Thread.start do # one thread per client

   s = socket
    loop do
            select([s], nil, nil, nil)
            break if s.nil?
            p s.read(10)
            break if s.eof?
    end

end

end

~# ./io3.rb
“------ main loop ------” (and waits)

~# echo “1234567890” | nc 127.0.0.1 2000
“------ main loop ------”
“1234567890”

So I don’t know why but using GServer the main loop runs all the time
while witout using GServer it doesn’t occur ¿?

2008/3/27, Marcelo [email protected]:

            loop do
                    p "-- second loop --"

                    ready, = select([io], nil, nil, nil).first

This will block if there’s no data available but the file descriptor
hasn’t reached EOF.

It was a failure of me, since my code is based in a chat server
example I found in a web. Using GServer is not needed at all to use
“select”.

Note that GServer.start will spawn a new thread, which handles all the
incoming connections. It will spawn a new thread for each new
connection, so your “serve” method has to handle it and then exit, it
doesn’t make sense for it to keep lingering around after the client has
gone away.

You can also replace your main loop by server.join.

Great! I’ve used “server.join” instead of the loop and now the Ruby
process doesn’t eat CPU :slight_smile:

Thanks a lot!

On Thu, Mar 27, 2008 at 4:47 AM, Iñaki Baz C. [email protected]
wrote:

loop do
p “------- main loop --------”
socket = server.accept

accept blocks if there’s no connection available, unless you tell the
system not to. The default is to block.

So I don’t know why but using GServer the main loop runs all the time
while witout using GServer it doesn’t occur ¿?

Because…

    def serve(io)

            puts "------------ serve(io) -------------"
            loop do
                    p "-- second loop --"

                    ready, = select([io], nil, nil, nil).first

This will block if there’s no data available but the file descriptor
hasn’t reached EOF.

loop do
#puts “----- main loop -----”
break if server.stopped?
end

This code doesn’t block, so it will loop as fast as it can.
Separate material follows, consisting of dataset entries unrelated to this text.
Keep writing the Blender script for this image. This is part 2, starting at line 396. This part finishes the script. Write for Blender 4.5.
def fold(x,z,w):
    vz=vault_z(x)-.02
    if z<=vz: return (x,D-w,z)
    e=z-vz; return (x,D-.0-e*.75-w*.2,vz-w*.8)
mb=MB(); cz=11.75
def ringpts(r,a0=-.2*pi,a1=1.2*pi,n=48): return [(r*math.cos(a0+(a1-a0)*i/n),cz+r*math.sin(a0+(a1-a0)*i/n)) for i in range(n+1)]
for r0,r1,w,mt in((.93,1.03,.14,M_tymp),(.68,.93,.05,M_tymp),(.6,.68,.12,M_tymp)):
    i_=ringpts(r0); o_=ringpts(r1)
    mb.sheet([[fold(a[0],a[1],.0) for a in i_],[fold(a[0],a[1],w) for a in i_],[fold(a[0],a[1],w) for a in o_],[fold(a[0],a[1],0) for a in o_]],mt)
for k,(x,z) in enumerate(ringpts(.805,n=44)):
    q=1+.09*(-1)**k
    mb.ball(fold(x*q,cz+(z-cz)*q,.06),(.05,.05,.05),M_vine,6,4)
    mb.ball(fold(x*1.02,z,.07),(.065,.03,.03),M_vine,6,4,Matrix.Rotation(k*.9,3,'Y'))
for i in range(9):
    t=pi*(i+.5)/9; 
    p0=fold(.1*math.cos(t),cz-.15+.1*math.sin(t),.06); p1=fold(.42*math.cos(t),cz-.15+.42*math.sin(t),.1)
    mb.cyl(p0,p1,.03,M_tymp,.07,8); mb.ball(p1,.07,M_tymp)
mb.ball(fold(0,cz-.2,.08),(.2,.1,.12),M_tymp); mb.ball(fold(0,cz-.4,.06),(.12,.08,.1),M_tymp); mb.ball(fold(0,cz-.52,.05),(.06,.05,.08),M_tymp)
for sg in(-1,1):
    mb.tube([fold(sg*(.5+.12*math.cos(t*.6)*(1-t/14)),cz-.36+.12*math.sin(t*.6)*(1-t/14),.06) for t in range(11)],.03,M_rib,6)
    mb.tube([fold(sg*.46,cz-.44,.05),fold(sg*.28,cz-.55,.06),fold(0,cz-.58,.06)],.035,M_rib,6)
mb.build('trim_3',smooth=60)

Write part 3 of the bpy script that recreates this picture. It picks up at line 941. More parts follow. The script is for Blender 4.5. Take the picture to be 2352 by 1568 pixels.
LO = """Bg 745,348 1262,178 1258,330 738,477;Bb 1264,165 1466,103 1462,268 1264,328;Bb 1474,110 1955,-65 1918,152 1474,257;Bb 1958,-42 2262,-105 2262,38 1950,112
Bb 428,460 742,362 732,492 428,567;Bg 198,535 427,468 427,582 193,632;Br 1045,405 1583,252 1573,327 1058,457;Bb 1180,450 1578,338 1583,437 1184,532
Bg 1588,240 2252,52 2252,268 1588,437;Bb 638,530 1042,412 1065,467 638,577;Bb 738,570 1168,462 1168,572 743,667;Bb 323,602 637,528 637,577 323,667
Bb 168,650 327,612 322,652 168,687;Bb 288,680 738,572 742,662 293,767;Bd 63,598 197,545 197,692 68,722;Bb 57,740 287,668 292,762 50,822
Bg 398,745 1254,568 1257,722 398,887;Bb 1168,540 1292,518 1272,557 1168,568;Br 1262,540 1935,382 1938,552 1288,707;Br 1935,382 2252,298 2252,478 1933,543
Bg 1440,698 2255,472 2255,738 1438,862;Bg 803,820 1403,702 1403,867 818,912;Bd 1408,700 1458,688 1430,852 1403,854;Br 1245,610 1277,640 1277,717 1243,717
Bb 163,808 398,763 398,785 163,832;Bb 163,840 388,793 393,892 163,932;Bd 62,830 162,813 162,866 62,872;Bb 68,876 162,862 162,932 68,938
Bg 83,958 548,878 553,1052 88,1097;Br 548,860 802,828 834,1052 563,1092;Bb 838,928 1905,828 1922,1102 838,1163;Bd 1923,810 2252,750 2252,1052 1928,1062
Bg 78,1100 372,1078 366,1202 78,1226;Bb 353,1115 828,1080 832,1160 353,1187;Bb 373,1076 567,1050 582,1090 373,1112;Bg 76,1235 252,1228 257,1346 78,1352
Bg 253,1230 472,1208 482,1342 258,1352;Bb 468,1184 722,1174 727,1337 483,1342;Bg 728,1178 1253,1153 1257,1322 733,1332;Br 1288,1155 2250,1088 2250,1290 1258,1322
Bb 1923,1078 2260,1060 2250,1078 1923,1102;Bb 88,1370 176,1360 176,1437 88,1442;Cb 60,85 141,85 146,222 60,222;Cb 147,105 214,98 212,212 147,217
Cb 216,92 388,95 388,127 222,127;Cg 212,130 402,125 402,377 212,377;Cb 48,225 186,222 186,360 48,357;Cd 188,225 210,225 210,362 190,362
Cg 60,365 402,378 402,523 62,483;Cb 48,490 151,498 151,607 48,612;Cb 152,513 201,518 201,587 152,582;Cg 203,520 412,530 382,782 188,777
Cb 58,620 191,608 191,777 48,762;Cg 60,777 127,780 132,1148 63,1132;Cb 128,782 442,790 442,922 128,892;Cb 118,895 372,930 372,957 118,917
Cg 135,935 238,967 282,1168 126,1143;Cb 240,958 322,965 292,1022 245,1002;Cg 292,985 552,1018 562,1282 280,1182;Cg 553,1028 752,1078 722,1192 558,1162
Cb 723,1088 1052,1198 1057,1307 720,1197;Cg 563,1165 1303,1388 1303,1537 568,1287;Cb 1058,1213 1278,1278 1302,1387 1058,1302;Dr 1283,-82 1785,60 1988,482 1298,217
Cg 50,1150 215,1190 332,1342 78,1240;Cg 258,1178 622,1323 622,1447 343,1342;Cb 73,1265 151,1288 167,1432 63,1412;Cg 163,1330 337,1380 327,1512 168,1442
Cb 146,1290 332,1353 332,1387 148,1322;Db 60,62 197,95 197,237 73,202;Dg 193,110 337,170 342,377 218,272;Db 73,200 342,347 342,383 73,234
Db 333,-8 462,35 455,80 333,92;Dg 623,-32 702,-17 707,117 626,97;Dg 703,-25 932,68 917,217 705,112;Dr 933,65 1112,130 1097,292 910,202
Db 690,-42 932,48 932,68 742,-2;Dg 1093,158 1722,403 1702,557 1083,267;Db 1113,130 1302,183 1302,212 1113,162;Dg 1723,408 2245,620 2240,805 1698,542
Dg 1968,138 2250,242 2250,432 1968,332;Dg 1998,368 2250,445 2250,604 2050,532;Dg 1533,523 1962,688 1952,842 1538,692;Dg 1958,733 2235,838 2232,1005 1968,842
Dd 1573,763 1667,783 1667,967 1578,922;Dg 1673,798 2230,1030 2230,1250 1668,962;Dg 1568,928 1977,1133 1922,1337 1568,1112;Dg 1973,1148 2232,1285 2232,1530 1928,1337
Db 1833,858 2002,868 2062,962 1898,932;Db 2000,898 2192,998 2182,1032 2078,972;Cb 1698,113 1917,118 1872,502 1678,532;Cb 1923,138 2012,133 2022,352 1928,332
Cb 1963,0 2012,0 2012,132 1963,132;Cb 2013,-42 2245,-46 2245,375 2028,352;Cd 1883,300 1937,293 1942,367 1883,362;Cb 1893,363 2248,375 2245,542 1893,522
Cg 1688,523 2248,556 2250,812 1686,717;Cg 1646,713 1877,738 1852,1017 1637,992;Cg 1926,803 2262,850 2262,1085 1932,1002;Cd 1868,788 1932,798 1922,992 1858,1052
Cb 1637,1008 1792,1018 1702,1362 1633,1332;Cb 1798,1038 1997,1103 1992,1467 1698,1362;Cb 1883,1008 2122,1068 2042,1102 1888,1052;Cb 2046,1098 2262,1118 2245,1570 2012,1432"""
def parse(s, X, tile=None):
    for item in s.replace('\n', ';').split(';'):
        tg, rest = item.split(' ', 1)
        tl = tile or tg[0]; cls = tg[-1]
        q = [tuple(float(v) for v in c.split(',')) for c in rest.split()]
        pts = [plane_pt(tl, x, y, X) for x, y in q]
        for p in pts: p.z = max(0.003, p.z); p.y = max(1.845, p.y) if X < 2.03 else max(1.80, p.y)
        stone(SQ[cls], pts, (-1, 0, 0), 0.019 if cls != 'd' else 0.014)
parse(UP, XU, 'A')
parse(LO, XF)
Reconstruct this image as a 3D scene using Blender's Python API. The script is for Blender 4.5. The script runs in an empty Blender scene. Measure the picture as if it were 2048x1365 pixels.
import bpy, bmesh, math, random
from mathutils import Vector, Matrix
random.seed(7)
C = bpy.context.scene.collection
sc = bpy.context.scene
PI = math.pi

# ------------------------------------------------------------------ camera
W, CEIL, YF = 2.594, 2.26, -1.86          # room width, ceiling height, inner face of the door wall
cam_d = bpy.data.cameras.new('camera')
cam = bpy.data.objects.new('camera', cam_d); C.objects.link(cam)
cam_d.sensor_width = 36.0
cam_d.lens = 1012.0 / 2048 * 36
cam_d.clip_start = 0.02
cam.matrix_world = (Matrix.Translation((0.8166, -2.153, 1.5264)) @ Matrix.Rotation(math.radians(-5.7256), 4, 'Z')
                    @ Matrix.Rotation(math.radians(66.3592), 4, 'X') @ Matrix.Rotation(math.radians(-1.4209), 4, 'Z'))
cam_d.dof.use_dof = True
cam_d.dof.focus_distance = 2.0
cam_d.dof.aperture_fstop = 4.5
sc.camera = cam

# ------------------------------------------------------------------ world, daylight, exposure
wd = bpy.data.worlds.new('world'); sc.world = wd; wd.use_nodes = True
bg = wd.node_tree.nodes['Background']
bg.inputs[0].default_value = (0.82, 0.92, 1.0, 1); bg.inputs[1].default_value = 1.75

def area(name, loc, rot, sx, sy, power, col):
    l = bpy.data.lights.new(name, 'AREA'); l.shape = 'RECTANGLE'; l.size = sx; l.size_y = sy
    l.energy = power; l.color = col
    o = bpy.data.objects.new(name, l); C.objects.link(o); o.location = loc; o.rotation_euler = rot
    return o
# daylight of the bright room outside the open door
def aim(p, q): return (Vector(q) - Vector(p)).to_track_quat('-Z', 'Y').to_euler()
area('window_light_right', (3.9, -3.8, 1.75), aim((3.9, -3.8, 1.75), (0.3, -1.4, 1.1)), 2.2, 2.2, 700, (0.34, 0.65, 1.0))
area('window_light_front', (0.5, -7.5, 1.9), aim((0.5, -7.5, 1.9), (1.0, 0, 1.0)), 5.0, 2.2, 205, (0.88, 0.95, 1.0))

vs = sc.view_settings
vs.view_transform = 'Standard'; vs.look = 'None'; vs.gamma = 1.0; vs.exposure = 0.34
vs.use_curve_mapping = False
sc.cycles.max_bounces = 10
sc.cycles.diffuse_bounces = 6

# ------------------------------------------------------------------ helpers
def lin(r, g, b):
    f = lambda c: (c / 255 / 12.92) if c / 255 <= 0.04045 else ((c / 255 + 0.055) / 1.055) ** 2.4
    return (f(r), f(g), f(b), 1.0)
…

Try replacing it with something like:

loop do
    puts "----- main loop -----"
    sleep(1)
    break if server.stopped?
end

Note that GServer.start will spawn a new thread, which handles all the
incoming connections. It will spawn a new thread for each new
connection, so your “serve” method has to handle it and then exit, it
doesn’t make sense for it to keep lingering around after the client has
gone away.

You can also replace your main loop by server.join.